E se proprio prima o poi si dovrà rimettere il debito su un sentiero di sostenibilità, non si potrà prescindere da un riassetto fiscale che parta dalle tasse sul lavoro. Proprio in questi giorni è in atto un dibattito su dove intervenire: Iva, Irap, Irpef (qui l’intervista di ieri all’economista Giampaolo Galli). Per la Corte dei conti non ci sono dubbi, bisogna partire dal lavoro. “È ormai non più rinviabile un intervento fiscale per ridurre le tasse ai lavoratori, ai pensionati e alle imprese. Appare non più rinviabile un intervento in materia fiscale che riduca, per quanto possibile, le aliquote sui redditi dei dipendenti e anche dei pensionati che, pur essendo fuori dal circuito produttivo, frequentemente sostengono le generazioni più giovani, oltreché le imposizioni gravanti sulle imprese alle quali sono affidate le concrete speranze di un rilancio del Paese”.

IL FLOP DEL REDDITO DI CITTADINANZA

Non è finita. Al centro delle considerazioni della Corte dei conti, è finito anche il Reddito di cittadinanza, creatura del Movimento Cinque Stelle. Che, secondo la Corte dei conti, ha disatteso le aspettative. “Solo il 2% delle persone che hanno ricevuto il reddito di cittadinanza è riuscito poi a ottenere un lavoro attraverso i centri per l’impiego. risultano essere state accolte circa un milione di domande, a fronte di quasi 2,4 milioni di richieste, delle quali soltanto il 2% ha poi dato luogo a un rapporto di lavoro tramite i centri per l’impiego”.

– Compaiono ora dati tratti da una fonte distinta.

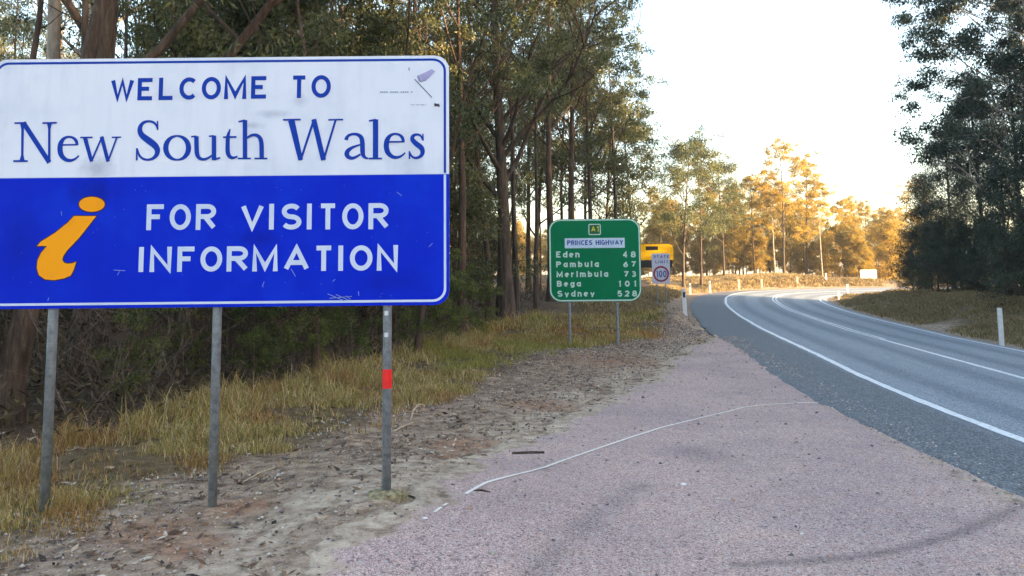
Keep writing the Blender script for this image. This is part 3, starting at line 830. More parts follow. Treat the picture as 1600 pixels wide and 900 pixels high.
    st(B, [(203,84),(203,366)], 28); st(B, [(155,96,8),(205,87,14)])
    st(B, [(212,220,8),(240,197,14),(280,189,18),(313,208,24),(324,245,28),(326,300,28),(326,366,28)]); st(B, [(150,366),(246,366)], 9); st(B, [(272,366),(366,366)], 9)
    cut()
    st(B, [(543,84,42),(612,378,30)]); st(B, [(612,378),(710,78)], 13); st(B, [(708,78,32),(780,378,32)]); st(B, [(780,378),(869,84)], 12)
    st(B, [(482,82),(613,80)], 9); st(B, [(815,82),(924,80)], 9)
    cut()
    st(B, [(945,230,24),(952,203,18),(985,186,14),(1025,186,18),(1057,205,26),(1066,245,30),(1066,325,30),(1078,360,18),(1108,366,8)])
    st(B, [(1058,262,8),(1000,280,14),(958,305,26),(945,335,32),(965,362,24),(1000,366,18),(1052,335,10)])
    cut()
    st(B, [(1162,78),(1162,366)], 34); st(B, [(1113,90,8),(1164,82,14)]); st(B, [(1112,366),(1210,366)], 9)
    cut()
    e_(B, 845, -22)
    cut()
    st(B, [(1508,232,7),(1500,200,12),(1470,186,12),(1435,197,22),(1428,225,28),(1460,258,34),(1500,285,34),(1512,320,28),(1495,352,20),(1455,366,14),(1425,352,12),(1410,315,7)])
    st(B, [(1510,184),(1512,235)], 7); st(B, [(1411,312),(1411,370)], 8)
    cut()
    # the leaning orange letter i
    I = lambda a, b: S(30+a/5.293, 290+b/5.293)
    body = [(455,252),(640,252),(500,430),(400,535),(366,585),(358,612),(372,636),(402,646),(440,642),(475,630),(452,700),(428,745),(370,768),(290,782),(215,775),(165,740),(148,680),(155,615),(185,555),(232,500),(190,499),(150,500),(180,465),(300,390),(400,310)]
    m = MB(); m.face([I(*p) for p in reversed(body)], YS-.004)
    dot = [I(603+107*math.cos(t), 155-62*math.sin(t)) for t in np.linspace(0, 2*math.pi, 24, endpoint=False)]
    m.face(dot, YS-.004)
    m2 = MB(); m2.ribbon([I(*p) for p in reversed(body)], .014, YS-.003, True); m2.ribbon(dot, .014, YS-.003, True)
    sym = put(m, 'information_symbol', M_ORANGE)
    put(m2, 'symbol_outline', M_MAROON)
    # sticker, scratches and scuffs on the face
    q = lambda a, b: S(560+a/4.09, 80+b/4.09)
    m = MB(); m.face([q(*p) for p in [(385,195),(430,190),(490,130),(470,115),(375,160)]], YS-.004); put(m, 'torn_sticker', M_LILAC)
    m = MB()
    for a, b, w in [((360,180),(470,296),.006),((485,338),(520,352),.016),((488,352),(515,338),.010),((322,105),(326,125),.006),((378,158),(398,196),.005),((398,196),(430,186),.004)]:
        m.ribbon([q(*a), q(*b)], w, YS-.0045)
    put(m, 'scuff_marks', M_SCUFF)['kind'] = 'stuff'
    m = MB()
    for a, b, w in [((138,262),(350,262),.010),((335,342),(435,344),.006)]:
        n = 16
        for j in range(n):
            if j % 5 == 4: continue
            xa = a[0]+(b[0]-a[0])*j/n; xb = a[0]+(b[0]-a[0])*(j+.75)/n
            m.ribbon([q(xa, a[1]), q(xb, b[1])], w, YS-.004)
    put(m, 'faint_print', M_FAINT)['kind'] = 'stuff'
    m = MB()
    rr = random.Random(3)
    for a, b in [((512,459),(538,470)),((515,466),(550,463)),((525,460),(545,469)),((541,462),(548,468)),((670,386),(676,380)),((178,422),(196,423)),((184,430),(187,424)),((410,448),(413,440)),((77,465),(75,470)),((455,420),(462,432)),((560,455),(561,462)),((96,330),(97,337)),((620,300),(628,306)),((520,440),(524,436))]:
        m.ribbon([S(*a), S(*b)], .0045, YS-.004)
    for _ in range(40):
        u = rr.uniform(20, 690); v = rr.uniform(285, 465); m.ribbon([S(u, v), S(u+rr.uniform(.5, 1.4), v+rr.uniform(-1, 1))], .0025, YS-.0042)
    put(m, 'paint_chips', M_CHIPP)['kind'] = 'stuff'
    # poles, rails and clamps behind the panel
    for j, (xp, rr_) in enumerate([(-3.25, .033), (-2.09, .031), (-.887, .031)]):
        zg = hz(xp, YS+.05)
        m = MB(); m.tube([(xp, YS+.052, zg-.25), (xp, YS+.052, zt-.08)], rr_, 14)
        pl = put(m, 'pole', M_GALV, smooth=True)
        if j == 2:
            pl['label'] = 'right pole with a band of red tape'
            m = MB(); z1, z0 = S(604, 578)[1], S(604, 608)[1]
            m.tube([(xp, YS+.052, z0), (xp, YS+.052, z1)], rr_+.0025, 14); put(m, 'red_tape', M_RED, pl)
            for (a, b) in [(486,493),(520,527)]:
                m = MB(); z1, z0 = S(604, a)[1], S(604, b)[1]; m.box(xp-.016, xp+.010, YS+.052-rr_-.002, YS+.052-rr_*.7, z0, z1)
                put(m, 'white_sticker', M_MARKW, pl)
            for o in (pl.children): o.location = (0, 0, 0)
    for zz in (zb+.25, zt-.3):
        m = MB(); m.box(x0+.08, x1-.08, YS+.005, YS+.019, zz, zz+.045); put(m, 'rail', M_ALU)
    # mossy broken footing round the right pole
    m = MB(); n = 26
    zg = hz(-.887, YS+.05)
    for r_, z_ in ((0, 0),):
        ring = []
        for lv, (sc, dz) in enumerate([(1.08, -.05), (1.0, .012), (.82, .026), (.35, .034)]):
            for kk in range(n):
                t = 2*math.pi*kk/n; q_ = 1+.16*math.sin(3*t+1)+.10*math.sin(7*t)+rr.uniform(-.05, .05)
                ring.append((-.895+.125*sc*q_*math.cos(t), YS+.04+.10*sc*q_*math.sin(t), zg+dz+rr.uniform(-.006, .006)))
        fs = [(l*n+kk, l*n+(kk+1) % n, (l+1)*n+(kk+1) % n, (l+1)*n+kk) for l in range(3) for kk in range(n)]+[tuple(3*n+kk for kk in range(n))]
        m.add(ring, fs)
    put(m, 'footing', mat_plain('mossy_concrete', (.34, .29, .18), .95, .1, 0, .4, 30))
build_welcome()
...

BUROCRAZIA (ANCORA) LUMACA

In ultima istanza, una delle questioni più attuali e al contempo delicate: il pagamento alle imprese dei debito contratti con lo Stato. Come noto, non solo l’erogazione della liquidità alle aziende prevista dal decreto Liquidità (aprile) sta andando a rilento, ora ci si mettono anche i crediti pregressi vantati dalle aziende. Per la Corte dei conti non ci sono scusante. “La Pubblica amministrazione continua a pagare in ritardo, impiegando mediamente 49 giorni, e il tempo medio di ritardo è aumentato. Continua a riproporsi nonostante l’impegno profuso negli ultimi anni, il problema dei ritardi di pagamento. L’amministrazione statale nel suo complesso, nel corso del 2019, ha trattato poco più di 4 milioni di fatture per un importo complessivo di circa 18 miliardi e ne ha pagate 2,7 milioni corrispondenti all’importo di circa 13 miliardi. L’insieme delle fatture è stato pagato in media in 49 giorni (47 giorni nel 2018)”.

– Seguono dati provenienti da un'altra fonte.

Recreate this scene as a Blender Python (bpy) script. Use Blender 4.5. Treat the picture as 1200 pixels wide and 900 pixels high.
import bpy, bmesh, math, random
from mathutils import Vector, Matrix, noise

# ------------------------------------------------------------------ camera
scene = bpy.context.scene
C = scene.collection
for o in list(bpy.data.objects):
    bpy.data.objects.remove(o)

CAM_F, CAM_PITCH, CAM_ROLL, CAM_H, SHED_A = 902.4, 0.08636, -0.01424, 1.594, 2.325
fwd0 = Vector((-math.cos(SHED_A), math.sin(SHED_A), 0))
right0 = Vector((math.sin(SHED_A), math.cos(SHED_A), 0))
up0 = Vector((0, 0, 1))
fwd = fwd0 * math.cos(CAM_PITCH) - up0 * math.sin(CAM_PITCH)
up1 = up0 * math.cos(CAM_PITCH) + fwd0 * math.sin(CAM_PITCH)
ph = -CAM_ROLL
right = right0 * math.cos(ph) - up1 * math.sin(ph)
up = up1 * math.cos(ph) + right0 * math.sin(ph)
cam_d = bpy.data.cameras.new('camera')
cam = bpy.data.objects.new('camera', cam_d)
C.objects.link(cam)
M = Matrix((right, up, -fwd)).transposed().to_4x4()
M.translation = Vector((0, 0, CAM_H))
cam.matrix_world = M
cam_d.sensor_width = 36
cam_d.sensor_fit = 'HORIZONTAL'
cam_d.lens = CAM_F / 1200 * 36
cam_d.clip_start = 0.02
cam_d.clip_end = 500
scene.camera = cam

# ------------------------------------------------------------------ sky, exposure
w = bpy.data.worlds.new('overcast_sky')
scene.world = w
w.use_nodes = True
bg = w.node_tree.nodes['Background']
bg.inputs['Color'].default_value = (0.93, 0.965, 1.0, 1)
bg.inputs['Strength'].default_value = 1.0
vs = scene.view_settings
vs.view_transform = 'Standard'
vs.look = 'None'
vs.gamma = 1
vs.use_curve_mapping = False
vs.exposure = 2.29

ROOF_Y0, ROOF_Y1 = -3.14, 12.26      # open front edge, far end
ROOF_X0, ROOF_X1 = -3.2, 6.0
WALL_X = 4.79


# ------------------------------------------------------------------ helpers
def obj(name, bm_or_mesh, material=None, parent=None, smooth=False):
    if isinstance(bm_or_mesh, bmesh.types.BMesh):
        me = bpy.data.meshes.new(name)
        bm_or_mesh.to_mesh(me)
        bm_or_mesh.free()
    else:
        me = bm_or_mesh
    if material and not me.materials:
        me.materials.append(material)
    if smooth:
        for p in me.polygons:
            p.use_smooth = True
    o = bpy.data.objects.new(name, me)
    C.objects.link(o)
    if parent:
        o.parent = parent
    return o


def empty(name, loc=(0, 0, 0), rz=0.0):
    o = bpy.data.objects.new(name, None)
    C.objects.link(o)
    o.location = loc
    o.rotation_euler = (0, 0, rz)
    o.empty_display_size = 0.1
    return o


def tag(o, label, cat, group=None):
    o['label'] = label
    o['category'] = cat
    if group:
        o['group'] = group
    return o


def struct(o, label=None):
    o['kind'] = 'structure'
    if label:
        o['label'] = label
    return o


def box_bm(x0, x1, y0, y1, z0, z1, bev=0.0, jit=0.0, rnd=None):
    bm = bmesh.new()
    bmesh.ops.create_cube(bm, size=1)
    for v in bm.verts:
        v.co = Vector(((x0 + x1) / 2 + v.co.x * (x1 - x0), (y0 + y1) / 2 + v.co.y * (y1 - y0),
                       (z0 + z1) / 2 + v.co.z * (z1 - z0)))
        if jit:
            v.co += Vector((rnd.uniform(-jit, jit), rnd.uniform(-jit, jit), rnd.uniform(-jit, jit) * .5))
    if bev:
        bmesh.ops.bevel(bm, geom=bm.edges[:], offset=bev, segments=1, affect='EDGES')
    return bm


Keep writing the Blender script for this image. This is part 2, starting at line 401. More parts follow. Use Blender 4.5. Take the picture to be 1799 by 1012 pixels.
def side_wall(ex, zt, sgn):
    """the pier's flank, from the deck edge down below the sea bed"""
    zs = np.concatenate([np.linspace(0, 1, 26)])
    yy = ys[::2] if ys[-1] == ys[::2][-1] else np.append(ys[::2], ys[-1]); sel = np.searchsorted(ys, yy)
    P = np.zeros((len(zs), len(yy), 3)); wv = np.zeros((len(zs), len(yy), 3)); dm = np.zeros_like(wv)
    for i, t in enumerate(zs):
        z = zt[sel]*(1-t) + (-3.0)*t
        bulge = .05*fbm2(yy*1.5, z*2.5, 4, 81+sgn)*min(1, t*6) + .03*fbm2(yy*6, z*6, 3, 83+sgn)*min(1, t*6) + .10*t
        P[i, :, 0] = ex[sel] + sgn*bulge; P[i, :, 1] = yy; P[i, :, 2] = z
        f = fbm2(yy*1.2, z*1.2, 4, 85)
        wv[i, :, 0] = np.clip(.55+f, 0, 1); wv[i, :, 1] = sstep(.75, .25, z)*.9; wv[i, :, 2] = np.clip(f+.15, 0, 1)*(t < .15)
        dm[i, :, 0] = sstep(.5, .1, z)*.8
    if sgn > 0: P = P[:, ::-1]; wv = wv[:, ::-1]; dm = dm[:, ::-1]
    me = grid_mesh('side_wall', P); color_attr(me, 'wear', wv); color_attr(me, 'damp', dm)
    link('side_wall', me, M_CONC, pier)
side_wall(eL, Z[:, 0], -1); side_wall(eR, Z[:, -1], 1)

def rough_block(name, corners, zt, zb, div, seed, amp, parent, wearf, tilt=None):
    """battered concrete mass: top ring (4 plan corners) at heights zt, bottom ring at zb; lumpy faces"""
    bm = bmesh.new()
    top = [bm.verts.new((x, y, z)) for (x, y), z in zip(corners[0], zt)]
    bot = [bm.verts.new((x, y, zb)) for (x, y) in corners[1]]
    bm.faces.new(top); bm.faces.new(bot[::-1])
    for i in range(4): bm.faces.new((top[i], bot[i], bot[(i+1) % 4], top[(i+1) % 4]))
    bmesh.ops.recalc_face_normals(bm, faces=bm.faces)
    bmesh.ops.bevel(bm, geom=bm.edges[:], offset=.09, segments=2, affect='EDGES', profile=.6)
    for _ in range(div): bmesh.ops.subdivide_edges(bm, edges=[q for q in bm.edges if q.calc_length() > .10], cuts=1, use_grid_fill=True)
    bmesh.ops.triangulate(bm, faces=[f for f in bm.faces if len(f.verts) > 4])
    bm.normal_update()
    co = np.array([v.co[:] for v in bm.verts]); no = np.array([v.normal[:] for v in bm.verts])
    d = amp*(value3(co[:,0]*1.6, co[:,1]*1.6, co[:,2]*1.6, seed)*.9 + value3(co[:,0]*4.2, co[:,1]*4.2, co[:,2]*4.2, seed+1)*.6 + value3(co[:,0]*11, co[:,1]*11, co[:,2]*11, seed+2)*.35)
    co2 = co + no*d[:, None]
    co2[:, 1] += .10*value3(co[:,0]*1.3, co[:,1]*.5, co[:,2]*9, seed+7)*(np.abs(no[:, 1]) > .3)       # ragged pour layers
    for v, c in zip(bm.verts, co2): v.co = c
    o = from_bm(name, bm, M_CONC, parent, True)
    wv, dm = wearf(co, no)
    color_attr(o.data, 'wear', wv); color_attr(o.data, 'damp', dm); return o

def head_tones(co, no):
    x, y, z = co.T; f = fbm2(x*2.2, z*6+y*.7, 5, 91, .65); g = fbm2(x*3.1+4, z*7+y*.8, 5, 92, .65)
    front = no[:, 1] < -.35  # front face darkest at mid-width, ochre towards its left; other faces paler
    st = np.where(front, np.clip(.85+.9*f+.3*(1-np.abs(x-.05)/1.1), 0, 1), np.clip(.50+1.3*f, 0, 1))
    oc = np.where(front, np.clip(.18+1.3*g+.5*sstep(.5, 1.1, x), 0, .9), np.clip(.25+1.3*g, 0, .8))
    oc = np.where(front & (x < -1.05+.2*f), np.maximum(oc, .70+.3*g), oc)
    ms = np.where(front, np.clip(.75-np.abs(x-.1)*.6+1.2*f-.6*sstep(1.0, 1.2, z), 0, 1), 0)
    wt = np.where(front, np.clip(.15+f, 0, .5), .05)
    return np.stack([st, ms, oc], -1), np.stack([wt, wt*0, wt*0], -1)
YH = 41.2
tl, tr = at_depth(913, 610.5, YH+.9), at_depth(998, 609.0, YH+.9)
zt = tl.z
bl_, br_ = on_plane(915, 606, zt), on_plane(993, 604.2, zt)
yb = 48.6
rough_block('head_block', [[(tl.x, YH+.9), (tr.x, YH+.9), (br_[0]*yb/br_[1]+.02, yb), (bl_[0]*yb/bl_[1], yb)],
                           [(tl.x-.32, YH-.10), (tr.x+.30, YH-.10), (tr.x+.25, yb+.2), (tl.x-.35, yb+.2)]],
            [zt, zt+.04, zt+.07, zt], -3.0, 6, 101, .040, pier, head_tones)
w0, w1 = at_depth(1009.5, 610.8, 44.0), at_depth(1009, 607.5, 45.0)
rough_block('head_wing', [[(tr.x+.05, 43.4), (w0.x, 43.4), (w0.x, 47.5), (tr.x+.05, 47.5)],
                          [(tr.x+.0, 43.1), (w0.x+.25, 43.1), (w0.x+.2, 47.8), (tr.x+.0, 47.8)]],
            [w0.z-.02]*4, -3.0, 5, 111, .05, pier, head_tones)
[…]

Colpa, in ogni caso, non tanto della cassa, ma delle procedure. Il tempo medio di ritardo “si presenta in leggero aumento passando da 9 a 11 giorni e i ritardi si accumulano per le fatture di importo meno elevato. Un peggioramento limitato ma che emerge anche da una riduzione complessiva della capacità di pagamento ridottasi nell’ultimo anno di circa due punti (al 56,8% del 2019). Tra le cause restano le criticità sia di tipo procedurale che di natura contabile, molte delle quali richiederebbero la reingegnerizzazione di alcuni processi e interventi normativi”.